__Aim__.
Each line below should be reproduced without any alteration.

-=-=-=-=-

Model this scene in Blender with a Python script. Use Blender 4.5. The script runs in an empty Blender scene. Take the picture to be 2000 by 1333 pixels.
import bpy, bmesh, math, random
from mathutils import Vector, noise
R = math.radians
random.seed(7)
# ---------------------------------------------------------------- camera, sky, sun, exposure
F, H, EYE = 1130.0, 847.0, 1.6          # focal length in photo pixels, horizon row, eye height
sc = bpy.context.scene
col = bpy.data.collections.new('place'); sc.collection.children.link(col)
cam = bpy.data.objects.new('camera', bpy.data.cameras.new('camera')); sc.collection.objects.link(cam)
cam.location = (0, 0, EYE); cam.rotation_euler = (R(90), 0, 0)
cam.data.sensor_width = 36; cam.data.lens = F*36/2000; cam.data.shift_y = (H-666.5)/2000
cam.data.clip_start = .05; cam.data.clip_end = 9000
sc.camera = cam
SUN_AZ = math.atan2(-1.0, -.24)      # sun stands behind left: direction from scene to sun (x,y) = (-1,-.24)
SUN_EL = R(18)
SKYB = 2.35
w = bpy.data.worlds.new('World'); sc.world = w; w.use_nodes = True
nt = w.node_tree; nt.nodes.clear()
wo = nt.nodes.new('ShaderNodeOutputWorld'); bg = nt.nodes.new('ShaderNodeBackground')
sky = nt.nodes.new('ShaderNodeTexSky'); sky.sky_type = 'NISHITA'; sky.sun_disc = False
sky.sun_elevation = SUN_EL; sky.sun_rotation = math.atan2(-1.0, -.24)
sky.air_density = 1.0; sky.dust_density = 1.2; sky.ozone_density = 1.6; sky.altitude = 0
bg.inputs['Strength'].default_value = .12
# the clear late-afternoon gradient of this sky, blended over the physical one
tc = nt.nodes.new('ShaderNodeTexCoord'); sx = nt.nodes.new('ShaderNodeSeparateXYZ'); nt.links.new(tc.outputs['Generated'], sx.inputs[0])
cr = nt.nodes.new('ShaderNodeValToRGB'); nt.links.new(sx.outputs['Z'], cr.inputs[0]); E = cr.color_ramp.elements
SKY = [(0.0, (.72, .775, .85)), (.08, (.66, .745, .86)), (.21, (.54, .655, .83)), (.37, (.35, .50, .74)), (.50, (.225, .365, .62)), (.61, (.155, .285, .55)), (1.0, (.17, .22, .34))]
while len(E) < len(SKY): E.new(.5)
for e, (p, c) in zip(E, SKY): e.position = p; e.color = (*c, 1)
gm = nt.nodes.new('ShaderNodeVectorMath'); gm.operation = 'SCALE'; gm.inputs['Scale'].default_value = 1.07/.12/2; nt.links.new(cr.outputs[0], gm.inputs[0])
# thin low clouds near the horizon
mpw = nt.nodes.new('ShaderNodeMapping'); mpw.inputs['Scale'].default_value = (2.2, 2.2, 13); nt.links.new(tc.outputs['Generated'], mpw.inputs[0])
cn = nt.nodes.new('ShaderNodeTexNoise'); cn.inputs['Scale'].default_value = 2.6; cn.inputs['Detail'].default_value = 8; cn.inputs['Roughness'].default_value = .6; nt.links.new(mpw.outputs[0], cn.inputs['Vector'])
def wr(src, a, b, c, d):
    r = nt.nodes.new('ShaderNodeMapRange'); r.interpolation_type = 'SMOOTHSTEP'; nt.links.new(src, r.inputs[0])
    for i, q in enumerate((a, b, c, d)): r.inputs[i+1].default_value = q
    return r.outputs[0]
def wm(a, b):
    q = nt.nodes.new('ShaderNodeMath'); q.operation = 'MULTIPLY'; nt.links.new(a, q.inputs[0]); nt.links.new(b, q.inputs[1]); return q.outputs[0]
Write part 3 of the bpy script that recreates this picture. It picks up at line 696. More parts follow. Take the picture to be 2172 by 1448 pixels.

-=-=-=-=-

__Response to this task__.
Model this scene in Blender with a Python script. Use Blender 4.5. The script runs in an empty Blender scene. Take the picture to be 2000 by 1333 pixels.
import bpy, bmesh, math, random
from mathutils import Vector, noise
R = math.radians
random.seed(7)
# ---------------------------------------------------------------- camera, sky, sun, exposure
F, H, EYE = 1130.0, 847.0, 1.6          # focal length in photo pixels, horizon row, eye height
sc = bpy.context.scene
col = bpy.data.collections.new('place'); sc.collection.children.link(col)
cam = bpy.data.objects.new('camera', bpy.data.cameras.new('camera')); sc.collection.objects.link(cam)
cam.location = (0, 0, EYE); cam.rotation_euler = (R(90), 0, 0)
cam.data.sensor_width = 36; cam.data.lens = F*36/2000; cam.data.shift_y = (H-666.5)/2000
cam.data.clip_start = .05; cam.data.clip_end = 9000
sc.camera = cam
SUN_AZ = math.atan2(-1.0, -.24)      # sun stands behind left: direction from scene to sun (x,y) = (-1,-.24)
SUN_EL = R(18)
SKYB = 2.35
w = bpy.data.worlds.new('World'); sc.world = w; w.use_nodes = True
nt = w.node_tree; nt.nodes.clear()
wo = nt.nodes.new('ShaderNodeOutputWorld'); bg = nt.nodes.new('ShaderNodeBackground')
sky = nt.nodes.new('ShaderNodeTexSky'); sky.sky_type = 'NISHITA'; sky.sun_disc = False
sky.sun_elevation = SUN_EL; sky.sun_rotation = math.atan2(-1.0, -.24)
sky.air_density = 1.0; sky.dust_density = 1.2; sky.ozone_density = 1.6; sky.altitude = 0
bg.inputs['Strength'].default_value = .12
# the clear late-afternoon gradient of this sky, blended over the physical one
tc = nt.nodes.new('ShaderNodeTexCoord'); sx = nt.nodes.new('ShaderNodeSeparateXYZ'); nt.links.new(tc.outputs['Generated'], sx.inputs[0])
cr = nt.nodes.new('ShaderNodeValToRGB'); nt.links.new(sx.outputs['Z'], cr.inputs[0]); E = cr.color_ramp.elements
SKY = [(0.0, (.72, .775, .85)), (.08, (.66, .745, .86)), (.21, (.54, .655, .83)), (.37, (.35, .50, .74)), (.50, (.225, .365, .62)), (.61, (.155, .285, .55)), (1.0, (.17, .22, .34))]
while len(E) < len(SKY): E.new(.5)
for e, (p, c) in zip(E, SKY): e.position = p; e.color = (*c, 1)
gm = nt.nodes.new('ShaderNodeVectorMath'); gm.operation = 'SCALE'; gm.inputs['Scale'].default_value = 1.07/.12/2; nt.links.new(cr.outputs[0], gm.inputs[0])
# thin low clouds near the horizon
mpw = nt.nodes.new('ShaderNodeMapping'); mpw.inputs['Scale'].default_value = (2.2, 2.2, 13); nt.links.new(tc.outputs['Generated'], mpw.inputs[0])
cn = nt.nodes.new('ShaderNodeTexNoise'); cn.inputs['Scale'].default_value = 2.6; cn.inputs['Detail'].default_value = 8; cn.inputs['Roughness'].default_value = .6; nt.links.new(mpw.outputs[0], cn.inputs['Vector'])
def wr(src, a, b, c, d):
    r = nt.nodes.new('ShaderNodeMapRange'); r.interpolation_type = 'SMOOTHSTEP'; nt.links.new(src, r.inputs[0])
    for i, q in enumerate((a, b, c, d)): r.inputs[i+1].default_value = q
    return r.outputs[0]
def wm(a, b):
    q = nt.nodes.new('ShaderNodeMath'); q.operation = 'MULTIPLY'; nt.links.new(a, q.inputs[0]); nt.links.new(b, q.inputs[1]); return q.outputs[0]
Write part 3 of the bpy script that recreates this picture. It picks up at line 696. More parts follow. Take the picture to be 2172 by 1448 pixels.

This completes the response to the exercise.